Considering Buying a Pre-foreclosure Home?
Some potential homebuyers are very attracted to pre-foreclosure homes for two reasons. They want to seize the opportunity to be the first buyer to place an offer on a house without a bunch of competition from other buyers. Also, buyers are looking for a “good deal” and they want to save money by paying less than the market value for a home. Unfortunately, for both of these reasons, while they may be valid to a home buyer, are not realistic. A “pre-foreclosure” is a hot topic lately and that's why buyers gravitate to them. Many homebuyers don’t understand what makes a home a pre-foreclosure. They just know that they find these homes listed on many popular websites, and they want to buy them.
What is Pre-foreclosure Home?
A pre-foreclosure home is a home that a foreclosure action has been filed against. It is not necessary for a foreclosure notice to be filed in the public records for a home to be considered as a pre-foreclosure but generally, the notice of default will be made a public record.
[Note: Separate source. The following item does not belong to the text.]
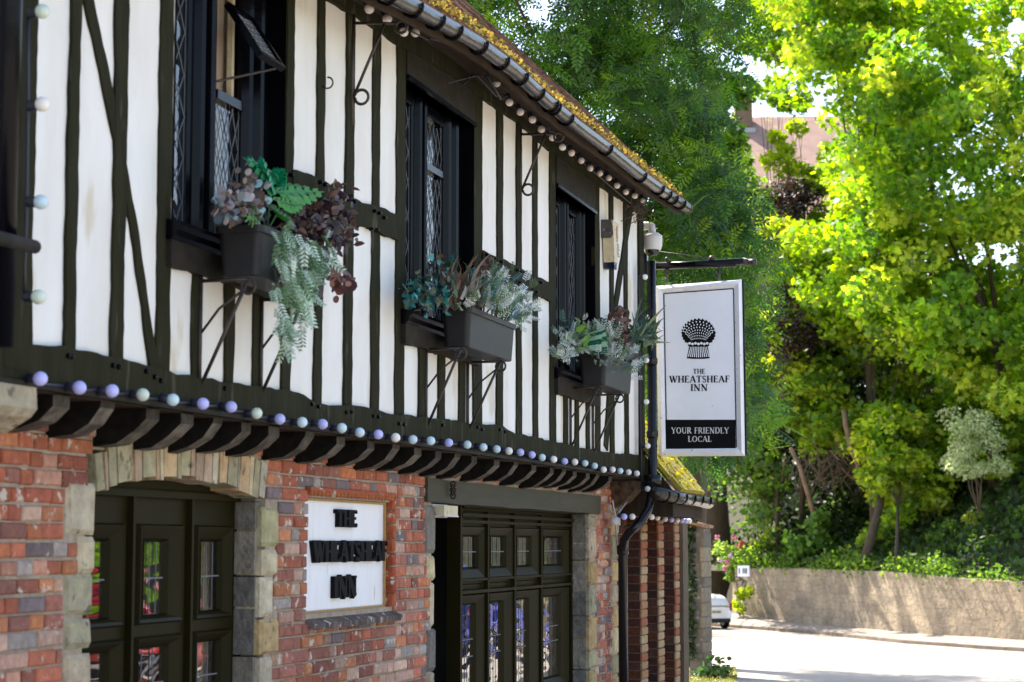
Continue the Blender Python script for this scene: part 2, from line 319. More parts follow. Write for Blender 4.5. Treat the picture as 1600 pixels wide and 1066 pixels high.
# sloping end that turns back up the steps
e0 = W0[0]; e1 = P(1137, 962, 96); zt = P(1137, 930, 96).z
rw.add([(e0.x, e0.y, e0.z - .3), (e1.x, e1.y, e1.z - .3), (e1.x, e1.y, zt), (e0.x, e0.y, WZ[0])] + [(q.x + .4, q.y + .1, z) for q, z in ((e0, e0.z - .3), (e1, e1.z - .3), (e1, zt), (e0, WZ[0]))],
       [(0, 1, 2, 3), (5, 4, 7, 6), (3, 2, 6, 7), (0, 3, 7, 4), (1, 5, 6, 2)])
tag(rw.build('retaining_wall', m_rwall), 'long weathered stone retaining wall running along the far pavement below the leafy bank', 'wall')
# bank rising behind the wall
bk = MB(); offs = [(.35, -.1), (2, .5), (4, 1.8), (7, 4.0), (11, 6.5), (17, 8.5), (30, 10), (60, 11)]
bpts = [W0[0] + (W0[0] - W0[1]).normalized() * q for q in (40, 14)] + W0; bzs = [0.2, .6] + WZ
def bank_pt(i, k, jit=0):
    q = bpts[i] + AW * offs[k][0]; return Vector((q.x, q.y, bzs[i] + offs[k][1]))
nb = len(bpts)
for i in range(nb):
    for k in range(len(offs)):
        q = bank_pt(i, k); bk.v.append((q.x + U(-.3, .3) * (k > 0), q.y + U(-.3, .3) * (k > 0), q.z + U(-.25, .25) * (k > 0) - (1.5 if i == 0 else 0) * 0)); bk.c.append((1, 1, 1))
no_ = len(offs)
bk.f = [(i * no_ + k, (i + 1) * no_ + k, (i + 1) * no_ + k + 1, i * no_ + k + 1) for i in range(nb - 1) for k in range(no_ - 1)]
tag(bk.build('bank', m_earth), None, kind='structure')
# street name plate on the wall
np_ = thing('street_sign', 'small white plate with dark marks fixed on top left end of the stone retaining wall', 'sign', tuple(P(1169, 896, 88)))
a = P(1160, 901, 89.5) - AW * .25; b = P(1178, 901, 89.0) - AW * .25
s_ = MB(); s_.prism([a, b, b + Vector((0, 0, .5)), a + Vector((0, 0, .5))], AW * .05); s_.build('plate', m_white, np_)
s_ = MB(); uu = (b - a)
for t0, t1 in ((.12, .2), (.45, .53), (.6, .68), (.74, .82)):
    s_.prism([a + uu * t0 - AW * .01 + Vector((0, 0, .14)), a + uu * t1 - AW * .01 + Vector((0, 0, .14)), a + uu * t1 - AW * .01 + Vector((0, 0, .38)), a + uu * t0 - AW * .01 + Vector((0, 0, .38))], AW * .008)
s_.build('lettering', m_ink, np_)
# drain inlet stone
# ============================================================ leaf machinery
def leaf_tpl(kind):
    if kind == 'leaf':   # folded pointed leaf, unit length along x
        V = np.array([(0, 0, 0), (.45, .33, .08), (1, 0, -.05), (.45, -.33, .08)], float); F = np.array([(0, 1, 2, 2), (0, 2, 3, 3)])
        V = np.array([(0, 0, 0), (.3, .3, .06), (.75, .22, .0), (1, 0, -.1), (.75, -.22, 0), (.3, -.3, .06), (.35, 0, 0), (.7, 0, -.02)], float)
        F = np.array([(0, 6, 1, 1), (0, 5, 6, 6), (6, 7, 2, 1), (5, 4, 7, 6), (7, 3, 2, 2), (4, 3, 7, 7)])
        F = np.array([(0, 6, 7, 1), (6, 0, 5, 7), (1, 7, 3, 2), (7, 5, 4, 3)])
        F = np.array([(0, 7, 2, 1), (0, 5, 4, 7), (7, 3, 2, 2), (7, 4, 3, 3)])[:2]
        V[7] = (1, 0, -.1)
        return V, F
    if kind == 'maple':
        V = np.array([(0, 0, 0), (.1, .5, .04), (.5, .2, .0), (1, .0, -.1), (.5, -.2, 0), (.1, -.5, .04), (.75, .42, -.04), (.75, -.42, -.04)], float)
        F = np.array([(0, 2, 6, 1), (0, 5, 7, 4), (0, 4, 3, 2)]); return V, F
    if kind == 'pinnate':
        V = []; F = []
        def lf(o, d, l, wd, dr):
            o = np.array(o, float); d = np.array(d, float); s = np.array((-d[1], d[0], 0)); b = len(V)
            V.extend([o, o + d * l * .5 + s * wd + (0, 0, -dr * .3), o + d * l + (0, 0, -dr), o + d * l * .5 - s * wd + (0, 0, -dr * .3)]); F.append((b, b + 1, b + 2, b + 3))
        for i in range(5):
            t = .18 + i * .17; z = -.12 * t * t
            for s in (1, -1): lf((t, 0, z), (.55, .83 * s, 0), .36 - .03 * abs(i - 2), .055, .07)
        lf((.95, 0, -.12), (1, 0, 0), .36, .055, .08)
        return np.array(V), np.array(F)
    if kind == 'sprig':
        V = []; F = []
        for i in range(5):
            t = .1 + i * .19
            for s in (1, -1, 0):
                d = np.array((.6, .75 * s, .2 if s else .75)); d /= np.linalg.norm(d); sd_ = np.cross(d, (0, 0, 1) if s else (0, 1, 0)); o = np.array((t, 0, .1 * t)); b = len(V)
                l = .36 * (1.1 - t * .4)
                V.extend([o, o + d * l * .5 + sd_ * .06, o + d * l, o + d * l * .5 - sd_ * .06]); F.append((b, b + 1, b + 2, b + 3))
        b = len(V); V.extend([np.array((0, .008, 0)), np.array((0, -.008, 0)), np.array((1, -.004, .1)), np.array((1, .004, .1))]); F.append((b, b + 1, b + 2, b + 3))
        return np.array(V), np.array(F)
    if kind == 'blade':
        V = []; F = []
        for i in range(6):
            t = i / 5; w_ = .05 * (1 - t ** 2) + .004; V.extend([np.array((t * .9, w_, .5 * t - .75 * t * t)), np.array((t * .9, -w_, .5 * t - .75 * t * t))])
            if i < 5: F.append((2 * i, 2 * i + 1, 2 * i + 3, 2 * i + 2))
        return np.array(V), np.array(F)
    if kind == 'round':
        V = [(0, 0, 0)] + [(.5 + .5 * math.cos(a), .45 * math.sin(a), .06 * math.cos(a * 2)) for a in [math.pi * (1 - (i + .0) / 3.5) for i in range(7)]]
        V = np.array([(.5 + .5 * math.cos(a), .42 * math.sin(a), .05 * math.cos(2 * a)) for a in [2 * math.pi * i / 8 for i in range(8)]]); F = np.array([(0, 1, 2, 3), (0, 3, 4, 7), (4, 5, 6, 7)])
        return V, F
def leaves(name, pos, size, pal, mat, parent=None, kind='leaf', up=.6, dirs=None, svar=.35, cvar=.25, colmix=None):
    Vt, Ft = leaf_tpl(kind); N = len(pos); pos = np.asarray(pos, float)
    nrm = rng.normal(size=(N, 3)); nrm /= np.linalg.norm(nrm, axis=1)[:, None]; nrm[:, 2] += up * 1.4; nrm /= np.linalg.norm(nrm, axis=1)[:, None]
    x = rng.normal(size=(N, 3)) if dirs is None else np.asarray(dirs) + rng.normal(size=(N, 3)) * .25
    if dirs is not None:   # keep x, make normal orthogonal
        x /= np.linalg.norm(x, axis=1)[:, None]; z = nrm - x * np.sum(x * nrm, axis=1)[:, None]; z /= np.linalg.norm(z, axis=1)[:, None]
    else:
        z = nrm; x = x - z * np.sum(x * z, axis=1)[:, None]; x /= np.linalg.norm(x, axis=1)[:, None]
    y = np.cross(z, x); s = size * (1 + rng.uniform(-svar, svar, N))
    V = pos[:, None, :] + s[:, None, None] * (Vt[None, :, 0:1] * x[:, None, :] + Vt[None, :, 1:2] * y[:, None, :] + Vt[None, :, 2:3] * z[:, None, :])
    F = Ft[None] + (np.arange(N) * len(Vt))[:, None, None]
    pal = np.array(pal); idx = rng.integers(0, len(pal), N) if colmix is None else colmix
    c = pal[idx] * (1 + rng.uniform(-cvar, cvar, (N, 1)))
    C = np.repeat(c, len(Vt), axis=0)
    return npmesh(name, V.reshape(-1, 3), F.reshape(-1, Ft.shape[1]), C, mat, parent)
def clump_positions(centres, nper, r, shell=.55, flat=.75):
    out = []
    for c in centres:
        d = rng.normal(size=(nper, 3)); d /= np.linalg.norm(d, axis=1)[:, None]; rr = r * U(.7, 1.25)
        q = d * (rr * (shell + (1 - shell) * rng.random((nper, 1)) ** .5)); q[:, 2] *= flat; out.append(q + np.array(c))
    return np.concatenate(out)
def bycl(nc, nper, npal, keep=.65):
    a = np.repeat(rng.integers(0, npal, nc), nper); b = rng.integers(0, npal, nc * nper); return np.where(rng.random(nc * nper) < keep, a, b)
def inpoly(x, y, poly):
    ins = False; j = len(poly) - 1
    for i in range(len(poly)):
        xi, yi = poly[i]; xj, yj = poly[j]
        if (yi > y) != (yj > y) and x < (xj - xi) * (y - yi) / (yj - yi) + xi: ins = not ins
        j = i
    return ins
def crown_centres(poly, d0, d1, n, skip=None):
    """clump centres spread through the volume a crown fills, with its outline measured from the photograph"""
    xs_ = [q[0] for q in poly]; ys_ = [q[1] for q in poly]; out = []
    while len(out) < n:
        x, y = U(min(xs_), max(xs_)), U(min(ys_), max(ys_))
        if inpoly(x, y, poly) and not (skip and skip(x, y)): out.append(P(x, y, U(d0, d1)))
    return out
def branches(mb, base, targets, r0, n=6, mid=.5):
    for t in targets:
        t = Vector(t); m1 = base.lerp(t, mid) + Vector((U(-.4, .4), U(-.4, .4), U(-.1, .5))); mb.tube([base, base.lerp(m1, .5) + Vector((U(-.15, .15), U(-.15, .15), .1)), m1, t], [r0, r0 * .75, r0 * .5, r0 * .12], n)

# ---- ash tree, near, behind the pub sign
ASHD = (25.5, 31.0)
t = thing('ash_tree', 'tall dark green ash tree with feathery leaves behind the inn roof and hanging sign', 'tree', (27.5, 1.2, gz(27.5, 0)))
ash_poly = [(560, -330), (1150, -330), (1160, -60), (1150, 60), (1125, 150), (1100, 240), (1150, 330), (1185, 430), (1185, 560), (1190, 650), (1160, 720), (1120, 720), (1080, 700), (1010, 700), (985, 640), (960, 400), (760, 260), (620, 120), (560, 0)]
def skydens(x, y):
    # thinner, lacy upper crown
    return y < 240 and random.random() < .30
cs = crown_centres(ash_poly, *ASHD, 800, skydens)
pos = clump_positions(cs[:620], 34, .42, .3, .7)
leaves('crown', pos, .30, [(.045, .11, .022), (.075, .17, .02), (.025, .07, .02), (.16, .27, .02), (.10, .21, .022), (.035, .09, .018)], m_leafash, t, 'pinnate', up=.5, colmix=bycl(620, 34, 6))
tr = MB(); b0 = P(1078, 1040, 29.5); b0.z = gz(b0.x, b0.y) - .1; top = P(1082, 600, 29.0)
tr.tube([b0, b0.lerp(top, .3) + Vector((.05, .1, 0)), b0.lerp(top, .65), top], [.30, .28, .24, .16], 12)
branches(tr, top, random.sample([q for q in cs if q.z < 6.5], 14), .05, 5, .6)
for q in random.sample(cs, 10): tr.tube([q, q + Vector((U(-.3, .3), U(-.6, .6), -.9)), top.lerp(q, .5) + Vector((0, U(-.2, .2), 0)), top], [.008, .018, .035, .05], 5)
tr.build('trunk', m_bark, t, True)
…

A pre-foreclosure means that the home has not yet been foreclosed upon but the seller is delinquent on their mortgage payments. The seller has the option of making up the mortgage payments and bringing their mortgage current. If the seller remains in default and does not make up those delinquent payments eventually the home will be foreclosed upon and the lender will take ownership of it. Sometime these homes get sold to an company just prior to the foreclosure.
How to Make an Offer on a Pre-Foreclosure
The best way to buy a pre-foreclosure of is to help the seller to make up their payments then arrange to buy the home directly from the seller but this has its risks to a potential buyer. One problem with this is some sellers do not want to sell their home. Sellers many times don’t know how much they could get by selling their home in an open marketplace.
Where to Find Pre-foreclosure Homes
Most of the time, by the time a pre-foreclosure home is listed by a real estate agent is will end up being a short sale and the home will most likely be sold at its market value. The seller’s lender must approve the short sale for it to take place Lenders hire appraisers and other real estate agents to perform broker price opinions (BPOs). Some buyers would prefer to negotiate with the seller before the home becomes a short sale. Not every short sale involves a seller who is behind on their mortgage payments. Sellers can be current on their payments and still do a short sale because they have little or no equity in their home. An active agent in your community cam be a valuable asset. Just make sure you don’t get one right out of the list.
To find pre-foreclosures, buyers can search a dozen popular websites. Some foreclosure websites also publish pre=foreclosures. If you have some extra time, you can contact the homeowners to find out if any of them are interested in selling. Another option is to try to buy a pre-foreclosure as a short sale prior to the seller listing with a real estate agent. One easy way to find these types of homes is to target communities that were built during the real estate bubble, where many original owners remain. These are homeowners who are most likely upside down on their mortgages. Many of these homeowners are probably not delinquent. Keep in mind that when the home is listed for sale as a short sale, ethical real estate agents will expose the home to the greatest pool of buyers in the marketplace, which will no longer give you the edge. Most first time home buyers should not pursue pre-foreclosures but would do better to concentrate efforts on locating regular sales, foreclosures or short sales, all of which sell for about the same market value.